Hi ,
I have set up a validation file of radiative heat transfer process with cavity and minimal custom cards.
There aren’t many explicit examples on the forum or the tutorial book, so I post it in raw version.
I know cavity is experimental in MECWAY yet but I gave it a try and Internal solver is able to converge but convergence is much slower and still gives “wrong” results. File is solved with ccx version included in Mecway .
@Victor, I think the Internal solver don't have automatic time stepping for thermal transient as it advances one step by one no matter how good the convergence is.
Thinks learn:
1- Temperature and *RADIATE are incompatible BC if applied to a shell surface. (I guess there is no temperature gradient so… no flux to radiate). I have spent some hours of try and error since concluding this and I think it would be interesting if users are warned by MECWAY to avoid it.
2-If one wants to keep working with shells, one could use a heat source BC instead of temperature using the Stefan-Boltzmann law.
3-One solid layer with temp on the inside is super-fast
4-Radiative surface might be confusing sometimes when reading the results because in the equilibrium, overall flux on that surface becomes almost 0.
5-Radiation is gray and diffuse.
6-Element orientation BC doesn’t seem to project Heat flux into the local axes.
Comments
1. I can't find the problem with temperature BC and radiation on a shell surface. Could you give me a more specific example? When I try it, it fixes the surface temperature as specified and effectively ignores the radiation. That seems physically correct as the radiation would be transferring energy into/out of the same sink that regulates the temperature without going through the model.
6. For CCX, you can use GLOBAL=NO on the *EL FILE card and the reported XYZ heat flux components are actually in element coordinates instead. But it also requires an orthotropic material or Mecway won't bother to write the orientations to CCX.
1-Find attached the shell version I started to work with.
Radiation on the source surface drops from the correct value 64MW/m2 to
8MW/m2.4e-8MWEDITED: Sorry, 8MW/m2 is the value on the Tests bars. Radiation on the source surface is around 4e-8MW. It doesn’t have any sense.
6-¿How do you enable ortho on Thermal analysis?. My mechanical tab on material properties is disabled. That seems another good reason to extend Element orientations to isotropic solids.
Maybe I'm falling myself into point 4. Now I see.
The Source surface is in balance. All the heat is generated and radiated in the same point, and I can only see the Overall Heat Flux.
I did not finished the shell analysis to realize that the target was receiving the right heat flux.
I think it's solved.
You can set orthotropic in the Thermal tab of material properties.

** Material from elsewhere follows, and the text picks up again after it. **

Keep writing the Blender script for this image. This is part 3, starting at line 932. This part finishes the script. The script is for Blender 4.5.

Now you left me with little confidence too.
¿Do you remember what was wrong or did not give you the expected results?
¿Was it related with temperatures, heat fluxes, area of incluence, convergence issues...?
I have set up a test to check the Cavity tool performance.

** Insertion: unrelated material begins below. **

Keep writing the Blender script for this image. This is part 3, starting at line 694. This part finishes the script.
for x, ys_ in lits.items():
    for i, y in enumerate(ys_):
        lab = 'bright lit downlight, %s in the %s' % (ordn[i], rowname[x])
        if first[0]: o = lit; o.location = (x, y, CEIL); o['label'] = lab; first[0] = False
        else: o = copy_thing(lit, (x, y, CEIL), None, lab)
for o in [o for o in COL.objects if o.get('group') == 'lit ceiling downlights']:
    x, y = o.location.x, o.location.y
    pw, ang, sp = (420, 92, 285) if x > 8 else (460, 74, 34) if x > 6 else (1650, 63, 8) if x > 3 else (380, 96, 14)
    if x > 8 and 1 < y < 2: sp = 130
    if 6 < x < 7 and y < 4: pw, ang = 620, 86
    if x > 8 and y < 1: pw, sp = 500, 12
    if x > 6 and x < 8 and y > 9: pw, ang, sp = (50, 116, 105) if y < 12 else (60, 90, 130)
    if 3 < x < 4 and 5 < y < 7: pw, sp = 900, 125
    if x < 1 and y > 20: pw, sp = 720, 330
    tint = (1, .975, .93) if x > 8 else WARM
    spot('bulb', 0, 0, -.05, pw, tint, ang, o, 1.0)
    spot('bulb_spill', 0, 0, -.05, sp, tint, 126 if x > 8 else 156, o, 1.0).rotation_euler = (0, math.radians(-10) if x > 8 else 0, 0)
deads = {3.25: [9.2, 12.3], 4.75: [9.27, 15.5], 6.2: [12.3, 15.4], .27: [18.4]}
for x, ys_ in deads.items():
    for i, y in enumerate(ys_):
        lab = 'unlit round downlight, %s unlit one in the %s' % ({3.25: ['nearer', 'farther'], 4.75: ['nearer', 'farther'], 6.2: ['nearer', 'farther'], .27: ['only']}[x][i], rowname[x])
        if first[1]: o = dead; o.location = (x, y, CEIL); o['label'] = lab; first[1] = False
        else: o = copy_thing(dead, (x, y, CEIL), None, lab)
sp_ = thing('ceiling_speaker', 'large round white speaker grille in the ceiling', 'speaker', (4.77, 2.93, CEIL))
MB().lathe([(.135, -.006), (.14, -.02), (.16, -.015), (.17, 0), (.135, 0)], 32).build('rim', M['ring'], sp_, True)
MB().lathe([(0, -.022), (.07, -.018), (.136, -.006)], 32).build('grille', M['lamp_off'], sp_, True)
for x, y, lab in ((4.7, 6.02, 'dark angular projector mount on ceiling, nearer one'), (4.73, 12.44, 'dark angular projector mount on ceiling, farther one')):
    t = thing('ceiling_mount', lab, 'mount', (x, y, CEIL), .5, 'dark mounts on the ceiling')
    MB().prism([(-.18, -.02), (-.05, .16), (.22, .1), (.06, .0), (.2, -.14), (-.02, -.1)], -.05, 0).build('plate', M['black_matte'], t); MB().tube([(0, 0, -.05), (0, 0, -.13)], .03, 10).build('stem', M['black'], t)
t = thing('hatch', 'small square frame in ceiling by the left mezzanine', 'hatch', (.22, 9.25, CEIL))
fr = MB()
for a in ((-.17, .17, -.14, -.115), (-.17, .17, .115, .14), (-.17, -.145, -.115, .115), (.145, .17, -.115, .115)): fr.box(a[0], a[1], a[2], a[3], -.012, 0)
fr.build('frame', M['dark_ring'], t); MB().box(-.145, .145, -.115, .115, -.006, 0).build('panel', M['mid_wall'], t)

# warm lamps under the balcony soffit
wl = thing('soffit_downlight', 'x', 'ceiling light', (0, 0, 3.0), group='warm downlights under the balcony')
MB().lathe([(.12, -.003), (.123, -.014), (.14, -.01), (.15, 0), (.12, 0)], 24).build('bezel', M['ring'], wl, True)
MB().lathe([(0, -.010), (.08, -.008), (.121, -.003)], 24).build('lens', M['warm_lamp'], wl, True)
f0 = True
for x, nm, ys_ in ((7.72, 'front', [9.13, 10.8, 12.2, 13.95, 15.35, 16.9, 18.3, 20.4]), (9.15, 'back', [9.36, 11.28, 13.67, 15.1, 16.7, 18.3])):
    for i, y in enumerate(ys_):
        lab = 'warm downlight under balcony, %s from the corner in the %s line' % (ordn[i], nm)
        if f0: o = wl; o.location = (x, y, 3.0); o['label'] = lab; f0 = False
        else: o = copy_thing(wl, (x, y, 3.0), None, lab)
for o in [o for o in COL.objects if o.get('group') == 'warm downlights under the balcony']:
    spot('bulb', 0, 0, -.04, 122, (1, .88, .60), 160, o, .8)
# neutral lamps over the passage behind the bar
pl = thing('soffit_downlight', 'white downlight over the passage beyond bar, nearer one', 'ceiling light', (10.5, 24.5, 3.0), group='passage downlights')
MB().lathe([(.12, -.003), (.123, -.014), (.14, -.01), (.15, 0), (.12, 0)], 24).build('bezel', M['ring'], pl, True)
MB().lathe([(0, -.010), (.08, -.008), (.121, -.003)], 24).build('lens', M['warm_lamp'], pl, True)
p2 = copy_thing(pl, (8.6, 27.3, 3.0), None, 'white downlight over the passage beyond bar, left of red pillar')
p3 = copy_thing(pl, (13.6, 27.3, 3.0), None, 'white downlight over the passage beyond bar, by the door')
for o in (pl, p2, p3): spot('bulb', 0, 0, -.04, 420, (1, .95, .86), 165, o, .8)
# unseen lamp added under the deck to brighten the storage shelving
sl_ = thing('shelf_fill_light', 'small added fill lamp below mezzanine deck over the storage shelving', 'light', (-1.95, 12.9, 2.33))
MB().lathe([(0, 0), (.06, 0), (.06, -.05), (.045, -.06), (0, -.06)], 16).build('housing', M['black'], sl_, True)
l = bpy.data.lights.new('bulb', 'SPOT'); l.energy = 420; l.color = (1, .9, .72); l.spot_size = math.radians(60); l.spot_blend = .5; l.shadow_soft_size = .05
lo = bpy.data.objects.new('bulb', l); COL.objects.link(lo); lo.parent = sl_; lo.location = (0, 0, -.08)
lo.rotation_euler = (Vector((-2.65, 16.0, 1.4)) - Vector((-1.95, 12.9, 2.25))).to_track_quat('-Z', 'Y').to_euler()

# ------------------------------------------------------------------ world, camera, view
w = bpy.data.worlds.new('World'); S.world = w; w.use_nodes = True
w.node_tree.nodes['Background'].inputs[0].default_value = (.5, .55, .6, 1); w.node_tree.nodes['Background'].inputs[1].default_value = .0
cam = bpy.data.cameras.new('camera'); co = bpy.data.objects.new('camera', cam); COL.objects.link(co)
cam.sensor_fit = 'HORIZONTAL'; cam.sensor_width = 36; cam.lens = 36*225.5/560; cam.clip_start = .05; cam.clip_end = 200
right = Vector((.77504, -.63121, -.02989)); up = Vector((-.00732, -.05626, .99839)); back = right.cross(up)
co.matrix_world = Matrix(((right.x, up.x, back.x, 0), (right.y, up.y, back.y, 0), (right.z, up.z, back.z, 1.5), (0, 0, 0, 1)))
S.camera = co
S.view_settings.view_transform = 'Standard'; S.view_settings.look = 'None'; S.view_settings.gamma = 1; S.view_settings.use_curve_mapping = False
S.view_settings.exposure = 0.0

There are four increasing in size concentric spheres with a heat source BC in the core. R=1 m, R=2 m, R=4 m, R=8m
I have stablished radiation with emissivity=1 + Cavity check for all the surfaces .
I have run a Transient thermal analysis with sufficient time for the system to find the equilibrium.

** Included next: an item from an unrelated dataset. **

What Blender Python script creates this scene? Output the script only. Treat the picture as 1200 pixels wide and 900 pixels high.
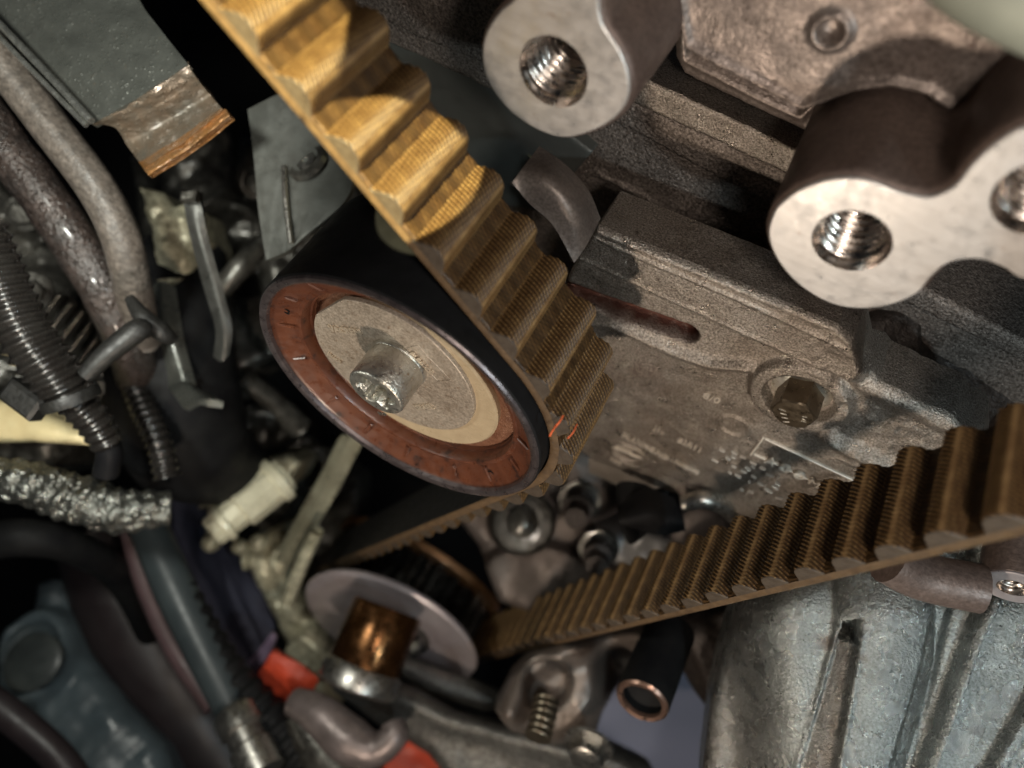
import bpy, math, random
import numpy as np
from mathutils import Matrix, Vector
from mathutils.geometry import delaunay_2d_cdt
random.seed(7); rng = np.random.RandomState(7)
for o in list(bpy.data.objects): bpy.data.objects.remove(o)
S = bpy.context.scene
COL = S.collection
PI = math.pi
# one unit = one centimetre.  engine frame: x along the block's joints, z up in the face plane, -y out of the engine
S.unit_settings.scale_length = 0.01
# ------------------------------------------------------------------ camera
FP = 860.0; VX, VY = 1375., -790.
nv = np.array([-(VX-600)/FP, -(450-VY)/FP, 1.]); nv /= np.linalg.norm(nv)
H0 = 5.669
def rayc(px, py): return np.array([(px-600)/FP, (450-py)/FP, -1.])
def rawc(px, py, h):
    r = rayc(px, py); return r*((h-H0)/(nv@r))
_a = rawc(700, 290, -5); _b = rawc(985, 412, -5)
_X = (_b-_a)/np.linalg.norm(_b-_a); _Y = -nv; _Z = np.cross(_X, _Y)
M3 = np.array([_X, _Y, _Z]); C0 = rawc(462, 468, 0)
CAM = M3@(-C0)
def U(px, py, h=0.): return M3@(rawc(px, py, h)-C0)      # a point of a face plane
def P2(px, py, h): q = U(px, py, h); return (q[0], q[2])
def W(px, py, d): return M3@(rayc(px, py)*d-C0)           # a point at a given distance
def PL(pts, h): return [P2(x, y, h) for x, y in pts]
RIGHT, UP, BACK = M3[:, 0], M3[:, 1], M3[:, 2]            # BACK points from the scene to the camera
cd = bpy.data.cameras.new('camera'); cam = bpy.data.objects.new('camera', cd); COL.objects.link(cam)
mw = Matrix.Identity(4)
for i in range(3):
    for j in range(3): mw[i][j] = M3[i][j]
    mw[i][3] = CAM[i]
cam.matrix_world = mw
cd.sensor_width = 36; cd.lens = 36*FP/1200; cd.clip_start = .1; cd.clip_end = 500
cd.dof.use_dof = True; cd.dof.focus_distance = 13.4; cd.dof.aperture_fstop = .105
S.camera = cam
# ------------------------------------------------------------------ light
wd = bpy.data.worlds.new('World'); S.world = wd; wd.use_nodes = True
bg = wd.node_tree.nodes['Background']; bg.inputs[0].default_value = (.75, .85, 1, 1); bg.inputs[1].default_value = .01
S.view_settings.view_transform = 'Standard'; S.view_settings.look = 'None'
S.view_settings.exposure = .2; S.view_settings.gamma = 1
def lamp(name, kind, loc, target, power, col, size=1., angle=60, blend=.3):
    l = bpy.data.lights.new(name, kind); l.energy = power; l.color = col
    if kind == 'AREA': l.shape = 'DISK'; l.size = size
    if kind == 'SPOT': l.spot_size = math.radians(angle); l.spot_blend = blend; l.shadow_soft_size = size
    o = bpy.data.objects.new(name, l); COL.objects.link(o)
    o.location = loc; d = Vector(target)-Vector(loc); o.rotation_euler = d.to_track_quat('-Z', 'Y').to_euler()
    return o
def camp(r, u, b): return CAM + RIGHT*r + UP*u + BACK*b
lamp('work_lamp', 'AREA', camp(3.2, -2.2, 2), (4, 3, 2), 860, (1, .88, .77), 2.0)
lamp('low_lamp', 'AREA', (5.6, -14, -2.5), (4.2, 3, 1.5), 1500, (1, .84, .68), 1.2)
for _c, _a in (((302, 56), 8.9), ((422, 190), 7.9)):
    lamp('torch_patch_cone', 'SPOT', (0, -9, 15), tuple(W(*_c, 9.3)), 54000, (1, .90, .50), .04, _a, .06)  # torch split into two added cones that shape the belt's lit patch
lamp('channel_fill', 'SPOT', camp(-8, 5, -2), tuple(W(90, 150, 16.5)), 13000, (.96, .97, .88), 1.2, 44, .6)  # added fill spot that brightens the metal channel and upper hoses
lamp('cool_lamp', 'AREA', camp(9, -9, 1), tuple(W(1050, 800, 13)), 1100, (.78, .94, 1), 1.0)
lamp('clutter_fill', 'AREA', tuple(W(-170, 470, 10)), tuple(W(230, 660, 26)), 760, (.96, .97, .88), 1.1)  # added fill aimed at the castings and hoses at lower left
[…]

The detailed intermediate results on each sphere might be difficult to determine as spheres start to radiate back themselves once they start to increase their temperatures but, looking at the problem from the outside is should be a very simple validation. An external observer would only see one sphere radiating.
After enough time, I would expect to find the same overall heat radiated on the outer surface than the one I inject as a BC in the core.
The problem converges, everything reach an steady state and it ends up in a stable homogeneous temperature distribution on each sphere but….. it seems to be a 15% of energy which has disappear on its way from the inside to the outside.
My questions are :
¿How do I measure the overall heat leaving the outer sphere? Radiation is diffuse and I’m not completely sure that the Surface integral tool applied to the Heat Flux Vector is capturing the tangential component of the heat flux (if any).
¿Is this configuration “view factor independent” known that each sphere completely evolves the smaller ones?.
Thanks in advance
This looks like the same type of test and magnitude of error that I saw when I decided cavity radiation was too inaccurate.